DIRECTION → Print all the data, keeping every line exactly as it is.

PROVIDED DATA →

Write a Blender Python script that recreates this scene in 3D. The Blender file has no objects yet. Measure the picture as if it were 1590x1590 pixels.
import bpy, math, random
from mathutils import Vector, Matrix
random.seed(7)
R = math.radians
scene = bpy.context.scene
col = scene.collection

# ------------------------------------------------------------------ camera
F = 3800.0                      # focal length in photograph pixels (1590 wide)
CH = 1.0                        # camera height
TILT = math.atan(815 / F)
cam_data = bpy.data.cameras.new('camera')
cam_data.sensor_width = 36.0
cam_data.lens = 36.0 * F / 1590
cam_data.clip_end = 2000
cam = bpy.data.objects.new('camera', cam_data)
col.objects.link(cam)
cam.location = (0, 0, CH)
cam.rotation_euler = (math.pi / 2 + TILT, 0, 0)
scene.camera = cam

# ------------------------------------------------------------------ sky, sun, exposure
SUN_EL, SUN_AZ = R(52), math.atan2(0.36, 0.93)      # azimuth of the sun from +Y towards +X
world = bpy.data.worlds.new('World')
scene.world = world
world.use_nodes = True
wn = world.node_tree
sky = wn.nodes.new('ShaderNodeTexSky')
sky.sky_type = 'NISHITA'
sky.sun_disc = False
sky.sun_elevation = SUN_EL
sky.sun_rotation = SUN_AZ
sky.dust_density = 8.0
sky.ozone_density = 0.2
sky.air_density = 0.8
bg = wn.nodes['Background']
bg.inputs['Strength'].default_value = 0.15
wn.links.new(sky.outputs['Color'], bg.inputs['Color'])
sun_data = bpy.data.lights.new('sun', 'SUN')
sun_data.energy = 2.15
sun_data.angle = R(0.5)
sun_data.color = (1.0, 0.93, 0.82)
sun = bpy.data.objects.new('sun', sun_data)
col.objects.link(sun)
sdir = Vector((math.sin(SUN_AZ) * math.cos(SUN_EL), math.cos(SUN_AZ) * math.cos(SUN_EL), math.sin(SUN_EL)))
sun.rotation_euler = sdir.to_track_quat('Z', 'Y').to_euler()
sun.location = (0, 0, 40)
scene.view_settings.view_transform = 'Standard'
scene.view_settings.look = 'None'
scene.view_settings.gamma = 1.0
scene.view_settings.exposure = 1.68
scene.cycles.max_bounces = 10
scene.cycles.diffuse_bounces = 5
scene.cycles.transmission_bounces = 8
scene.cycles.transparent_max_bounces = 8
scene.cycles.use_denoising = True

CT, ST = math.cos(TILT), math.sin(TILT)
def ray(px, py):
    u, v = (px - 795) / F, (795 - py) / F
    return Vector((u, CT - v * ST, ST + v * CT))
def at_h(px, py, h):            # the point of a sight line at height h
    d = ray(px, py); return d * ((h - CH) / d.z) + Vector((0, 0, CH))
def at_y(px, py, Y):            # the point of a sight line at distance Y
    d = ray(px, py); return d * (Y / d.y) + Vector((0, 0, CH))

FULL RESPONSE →
Write a Blender Python script that recreates this scene in 3D. The Blender file has no objects yet. Measure the picture as if it were 1590x1590 pixels.
import bpy, math, random
from mathutils import Vector, Matrix
random.seed(7)
R = math.radians
scene = bpy.context.scene
col = scene.collection

# ------------------------------------------------------------------ camera
F = 3800.0                      # focal length in photograph pixels (1590 wide)
CH = 1.0                        # camera height
TILT = math.atan(815 / F)
cam_data = bpy.data.cameras.new('camera')
cam_data.sensor_width = 36.0
cam_data.lens = 36.0 * F / 1590
cam_data.clip_end = 2000
cam = bpy.data.objects.new('camera', cam_data)
col.objects.link(cam)
cam.location = (0, 0, CH)
cam.rotation_euler = (math.pi / 2 + TILT, 0, 0)
scene.camera = cam

# ------------------------------------------------------------------ sky, sun, exposure
SUN_EL, SUN_AZ = R(52), math.atan2(0.36, 0.93)      # azimuth of the sun from +Y towards +X
world = bpy.data.worlds.new('World')
scene.world = world
world.use_nodes = True
wn = world.node_tree
sky = wn.nodes.new('ShaderNodeTexSky')
sky.sky_type = 'NISHITA'
sky.sun_disc = False
sky.sun_elevation = SUN_EL
sky.sun_rotation = SUN_AZ
sky.dust_density = 8.0
sky.ozone_density = 0.2
sky.air_density = 0.8
bg = wn.nodes['Background']
bg.inputs['Strength'].default_value = 0.15
wn.links.new(sky.outputs['Color'], bg.inputs['Color'])
sun_data = bpy.data.lights.new('sun', 'SUN')
sun_data.energy = 2.15
sun_data.angle = R(0.5)
sun_data.color = (1.0, 0.93, 0.82)
sun = bpy.data.objects.new('sun', sun_data)
col.objects.link(sun)
sdir = Vector((math.sin(SUN_AZ) * math.cos(SUN_EL), math.cos(SUN_AZ) * math.cos(SUN_EL), math.sin(SUN_EL)))
sun.rotation_euler = sdir.to_track_quat('Z', 'Y').to_euler()
sun.location = (0, 0, 40)
scene.view_settings.view_transform = 'Standard'
scene.view_settings.look = 'None'
scene.view_settings.gamma = 1.0
scene.view_settings.exposure = 1.68
scene.cycles.max_bounces = 10
scene.cycles.diffuse_bounces = 5
scene.cycles.transmission_bounces = 8
scene.cycles.transparent_max_bounces = 8
scene.cycles.use_denoising = True

CT, ST = math.cos(TILT), math.sin(TILT)
def ray(px, py):
    u, v = (px - 795) / F, (795 - py) / F
    return Vector((u, CT - v * ST, ST + v * CT))
def at_h(px, py, h):            # the point of a sight line at height h
    d = ray(px, py); return d * ((h - CH) / d.z) + Vector((0, 0, CH))
def at_y(px, py, Y):            # the point of a sight line at distance Y
    d = ray(px, py); return d * (Y / d.y) + Vector((0, 0, CH))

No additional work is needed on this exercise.